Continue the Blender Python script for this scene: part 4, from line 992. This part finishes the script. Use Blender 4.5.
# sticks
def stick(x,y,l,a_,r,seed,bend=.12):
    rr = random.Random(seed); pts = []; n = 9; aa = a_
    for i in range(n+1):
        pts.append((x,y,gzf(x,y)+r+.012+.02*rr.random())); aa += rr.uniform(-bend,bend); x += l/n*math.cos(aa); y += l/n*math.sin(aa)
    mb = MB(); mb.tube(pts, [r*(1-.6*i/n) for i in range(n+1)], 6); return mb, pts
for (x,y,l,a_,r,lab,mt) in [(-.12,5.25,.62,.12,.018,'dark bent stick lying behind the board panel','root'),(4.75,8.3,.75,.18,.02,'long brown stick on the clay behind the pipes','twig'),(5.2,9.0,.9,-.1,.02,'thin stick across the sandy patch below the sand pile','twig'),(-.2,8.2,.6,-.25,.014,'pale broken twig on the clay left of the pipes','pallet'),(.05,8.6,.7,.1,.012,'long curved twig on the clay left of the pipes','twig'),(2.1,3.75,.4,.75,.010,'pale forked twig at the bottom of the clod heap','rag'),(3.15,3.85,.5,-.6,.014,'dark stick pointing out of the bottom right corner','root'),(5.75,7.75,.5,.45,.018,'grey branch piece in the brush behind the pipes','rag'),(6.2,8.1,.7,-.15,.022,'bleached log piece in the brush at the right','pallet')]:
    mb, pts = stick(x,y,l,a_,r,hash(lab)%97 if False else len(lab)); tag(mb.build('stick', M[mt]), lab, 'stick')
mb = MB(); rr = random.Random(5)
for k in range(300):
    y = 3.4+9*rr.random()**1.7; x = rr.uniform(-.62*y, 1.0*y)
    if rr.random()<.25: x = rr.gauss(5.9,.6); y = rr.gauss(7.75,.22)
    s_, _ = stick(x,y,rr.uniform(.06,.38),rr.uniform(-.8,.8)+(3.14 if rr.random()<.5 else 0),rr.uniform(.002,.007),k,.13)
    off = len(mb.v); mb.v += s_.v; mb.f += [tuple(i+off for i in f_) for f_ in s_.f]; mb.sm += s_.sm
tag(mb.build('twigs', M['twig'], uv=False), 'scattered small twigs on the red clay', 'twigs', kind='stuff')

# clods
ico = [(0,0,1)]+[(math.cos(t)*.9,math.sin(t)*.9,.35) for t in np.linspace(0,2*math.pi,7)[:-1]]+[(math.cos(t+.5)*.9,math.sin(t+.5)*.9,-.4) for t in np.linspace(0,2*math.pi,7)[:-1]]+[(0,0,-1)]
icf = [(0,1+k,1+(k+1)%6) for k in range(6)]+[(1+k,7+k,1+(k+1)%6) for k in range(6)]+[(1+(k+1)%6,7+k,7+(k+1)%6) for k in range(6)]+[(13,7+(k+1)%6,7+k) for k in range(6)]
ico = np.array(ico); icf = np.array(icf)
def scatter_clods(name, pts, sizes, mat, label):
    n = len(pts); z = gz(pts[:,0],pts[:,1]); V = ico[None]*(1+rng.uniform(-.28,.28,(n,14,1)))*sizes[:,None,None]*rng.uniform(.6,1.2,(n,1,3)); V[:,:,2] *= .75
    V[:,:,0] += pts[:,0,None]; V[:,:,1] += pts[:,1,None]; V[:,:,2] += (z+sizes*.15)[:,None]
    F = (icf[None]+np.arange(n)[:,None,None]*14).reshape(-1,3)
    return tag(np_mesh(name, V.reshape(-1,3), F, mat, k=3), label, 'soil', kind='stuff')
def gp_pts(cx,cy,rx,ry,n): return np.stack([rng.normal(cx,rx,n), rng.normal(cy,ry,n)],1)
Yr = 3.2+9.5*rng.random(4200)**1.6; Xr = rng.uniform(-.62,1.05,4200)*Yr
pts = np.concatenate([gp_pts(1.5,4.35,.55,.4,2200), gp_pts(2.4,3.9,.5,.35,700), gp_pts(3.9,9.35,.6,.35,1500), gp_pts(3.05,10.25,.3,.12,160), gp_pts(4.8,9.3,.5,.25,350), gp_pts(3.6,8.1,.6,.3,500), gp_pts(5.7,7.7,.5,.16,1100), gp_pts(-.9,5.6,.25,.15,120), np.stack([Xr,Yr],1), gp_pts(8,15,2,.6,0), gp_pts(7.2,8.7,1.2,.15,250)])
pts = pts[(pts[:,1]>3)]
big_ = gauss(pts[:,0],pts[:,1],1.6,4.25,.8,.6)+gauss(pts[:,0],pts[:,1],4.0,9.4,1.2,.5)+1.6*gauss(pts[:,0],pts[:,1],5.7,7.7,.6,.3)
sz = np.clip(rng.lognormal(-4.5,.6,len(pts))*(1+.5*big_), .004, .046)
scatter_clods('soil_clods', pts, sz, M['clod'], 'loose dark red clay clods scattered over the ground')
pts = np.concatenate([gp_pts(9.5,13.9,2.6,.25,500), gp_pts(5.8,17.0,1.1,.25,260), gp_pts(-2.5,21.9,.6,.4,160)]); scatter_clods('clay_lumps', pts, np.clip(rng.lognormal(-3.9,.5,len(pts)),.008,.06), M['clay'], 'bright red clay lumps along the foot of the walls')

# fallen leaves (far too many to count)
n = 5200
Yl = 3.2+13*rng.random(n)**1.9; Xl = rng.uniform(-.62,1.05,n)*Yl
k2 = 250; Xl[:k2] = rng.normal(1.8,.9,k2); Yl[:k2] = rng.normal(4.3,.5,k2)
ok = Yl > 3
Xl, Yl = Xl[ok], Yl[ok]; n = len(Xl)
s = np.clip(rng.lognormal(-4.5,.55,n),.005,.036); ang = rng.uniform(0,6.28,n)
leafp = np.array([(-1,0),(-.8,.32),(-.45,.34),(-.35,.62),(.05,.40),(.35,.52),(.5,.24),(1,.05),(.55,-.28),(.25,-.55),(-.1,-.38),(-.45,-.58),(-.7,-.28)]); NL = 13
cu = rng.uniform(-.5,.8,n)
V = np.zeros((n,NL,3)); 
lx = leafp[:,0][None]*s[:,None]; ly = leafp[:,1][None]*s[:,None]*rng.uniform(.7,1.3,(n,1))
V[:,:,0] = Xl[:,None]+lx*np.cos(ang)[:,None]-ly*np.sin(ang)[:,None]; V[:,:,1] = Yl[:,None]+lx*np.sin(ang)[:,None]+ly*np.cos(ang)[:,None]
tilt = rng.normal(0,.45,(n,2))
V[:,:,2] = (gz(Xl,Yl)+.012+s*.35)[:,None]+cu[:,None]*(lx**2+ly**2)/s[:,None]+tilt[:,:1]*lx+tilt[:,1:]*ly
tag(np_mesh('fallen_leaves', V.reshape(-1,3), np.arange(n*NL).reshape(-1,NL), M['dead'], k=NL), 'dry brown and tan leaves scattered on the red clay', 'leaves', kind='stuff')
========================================
_WRITTEN REQUEST_. Everything in the listing above should be restated exactly.

_ANSWER FOR THE TASK_.
Continue the Blender Python script for this scene: part 4, from line 992. This part finishes the script. Use Blender 4.5.
# sticks
def stick(x,y,l,a_,r,seed,bend=.12):
    rr = random.Random(seed); pts = []; n = 9; aa = a_
    for i in range(n+1):
        pts.append((x,y,gzf(x,y)+r+.012+.02*rr.random())); aa += rr.uniform(-bend,bend); x += l/n*math.cos(aa); y += l/n*math.sin(aa)
    mb = MB(); mb.tube(pts, [r*(1-.6*i/n) for i in range(n+1)], 6); return mb, pts
for (x,y,l,a_,r,lab,mt) in [(-.12,5.25,.62,.12,.018,'dark bent stick lying behind the board panel','root'),(4.75,8.3,.75,.18,.02,'long brown stick on the clay behind the pipes','twig'),(5.2,9.0,.9,-.1,.02,'thin stick across the sandy patch below the sand pile','twig'),(-.2,8.2,.6,-.25,.014,'pale broken twig on the clay left of the pipes','pallet'),(.05,8.6,.7,.1,.012,'long curved twig on the clay left of the pipes','twig'),(2.1,3.75,.4,.75,.010,'pale forked twig at the bottom of the clod heap','rag'),(3.15,3.85,.5,-.6,.014,'dark stick pointing out of the bottom right corner','root'),(5.75,7.75,.5,.45,.018,'grey branch piece in the brush behind the pipes','rag'),(6.2,8.1,.7,-.15,.022,'bleached log piece in the brush at the right','pallet')]:
    mb, pts = stick(x,y,l,a_,r,hash(lab)%97 if False else len(lab)); tag(mb.build('stick', M[mt]), lab, 'stick')
mb = MB(); rr = random.Random(5)
for k in range(300):
    y = 3.4+9*rr.random()**1.7; x = rr.uniform(-.62*y, 1.0*y)
    if rr.random()<.25: x = rr.gauss(5.9,.6); y = rr.gauss(7.75,.22)
    s_, _ = stick(x,y,rr.uniform(.06,.38),rr.uniform(-.8,.8)+(3.14 if rr.random()<.5 else 0),rr.uniform(.002,.007),k,.13)
    off = len(mb.v); mb.v += s_.v; mb.f += [tuple(i+off for i in f_) for f_ in s_.f]; mb.sm += s_.sm
tag(mb.build('twigs', M['twig'], uv=False), 'scattered small twigs on the red clay', 'twigs', kind='stuff')

# clods
ico = [(0,0,1)]+[(math.cos(t)*.9,math.sin(t)*.9,.35) for t in np.linspace(0,2*math.pi,7)[:-1]]+[(math.cos(t+.5)*.9,math.sin(t+.5)*.9,-.4) for t in np.linspace(0,2*math.pi,7)[:-1]]+[(0,0,-1)]
icf = [(0,1+k,1+(k+1)%6) for k in range(6)]+[(1+k,7+k,1+(k+1)%6) for k in range(6)]+[(1+(k+1)%6,7+k,7+(k+1)%6) for k in range(6)]+[(13,7+(k+1)%6,7+k) for k in range(6)]
ico = np.array(ico); icf = np.array(icf)
def scatter_clods(name, pts, sizes, mat, label):
    n = len(pts); z = gz(pts[:,0],pts[:,1]); V = ico[None]*(1+rng.uniform(-.28,.28,(n,14,1)))*sizes[:,None,None]*rng.uniform(.6,1.2,(n,1,3)); V[:,:,2] *= .75
    V[:,:,0] += pts[:,0,None]; V[:,:,1] += pts[:,1,None]; V[:,:,2] += (z+sizes*.15)[:,None]
    F = (icf[None]+np.arange(n)[:,None,None]*14).reshape(-1,3)
    return tag(np_mesh(name, V.reshape(-1,3), F, mat, k=3), label, 'soil', kind='stuff')
def gp_pts(cx,cy,rx,ry,n): return np.stack([rng.normal(cx,rx,n), rng.normal(cy,ry,n)],1)
Yr = 3.2+9.5*rng.random(4200)**1.6; Xr = rng.uniform(-.62,1.05,4200)*Yr
pts = np.concatenate([gp_pts(1.5,4.35,.55,.4,2200), gp_pts(2.4,3.9,.5,.35,700), gp_pts(3.9,9.35,.6,.35,1500), gp_pts(3.05,10.25,.3,.12,160), gp_pts(4.8,9.3,.5,.25,350), gp_pts(3.6,8.1,.6,.3,500), gp_pts(5.7,7.7,.5,.16,1100), gp_pts(-.9,5.6,.25,.15,120), np.stack([Xr,Yr],1), gp_pts(8,15,2,.6,0), gp_pts(7.2,8.7,1.2,.15,250)])
pts = pts[(pts[:,1]>3)]
big_ = gauss(pts[:,0],pts[:,1],1.6,4.25,.8,.6)+gauss(pts[:,0],pts[:,1],4.0,9.4,1.2,.5)+1.6*gauss(pts[:,0],pts[:,1],5.7,7.7,.6,.3)
sz = np.clip(rng.lognormal(-4.5,.6,len(pts))*(1+.5*big_), .004, .046)
scatter_clods('soil_clods', pts, sz, M['clod'], 'loose dark red clay clods scattered over the ground')
pts = np.concatenate([gp_pts(9.5,13.9,2.6,.25,500), gp_pts(5.8,17.0,1.1,.25,260), gp_pts(-2.5,21.9,.6,.4,160)]); scatter_clods('clay_lumps', pts, np.clip(rng.lognormal(-3.9,.5,len(pts)),.008,.06), M['clay'], 'bright red clay lumps along the foot of the walls')

# fallen leaves (far too many to count)
n = 5200
Yl = 3.2+13*rng.random(n)**1.9; Xl = rng.uniform(-.62,1.05,n)*Yl
k2 = 250; Xl[:k2] = rng.normal(1.8,.9,k2); Yl[:k2] = rng.normal(4.3,.5,k2)
ok = Yl > 3
Xl, Yl = Xl[ok], Yl[ok]; n = len(Xl)
s = np.clip(rng.lognormal(-4.5,.55,n),.005,.036); ang = rng.uniform(0,6.28,n)
leafp = np.array([(-1,0),(-.8,.32),(-.45,.34),(-.35,.62),(.05,.40),(.35,.52),(.5,.24),(1,.05),(.55,-.28),(.25,-.55),(-.1,-.38),(-.45,-.58),(-.7,-.28)]); NL = 13
cu = rng.uniform(-.5,.8,n)
V = np.zeros((n,NL,3)); 
lx = leafp[:,0][None]*s[:,None]; ly = leafp[:,1][None]*s[:,None]*rng.uniform(.7,1.3,(n,1))
V[:,:,0] = Xl[:,None]+lx*np.cos(ang)[:,None]-ly*np.sin(ang)[:,None]; V[:,:,1] = Yl[:,None]+lx*np.sin(ang)[:,None]+ly*np.cos(ang)[:,None]
tilt = rng.normal(0,.45,(n,2))
V[:,:,2] = (gz(Xl,Yl)+.012+s*.35)[:,None]+cu[:,None]*(lx**2+ly**2)/s[:,None]+tilt[:,:1]*lx+tilt[:,1:]*ly
tag(np_mesh('fallen_leaves', V.reshape(-1,3), np.arange(n*NL).reshape(-1,NL), M['dead'], k=NL), 'dry brown and tan leaves scattered on the red clay', 'leaves', kind='stuff')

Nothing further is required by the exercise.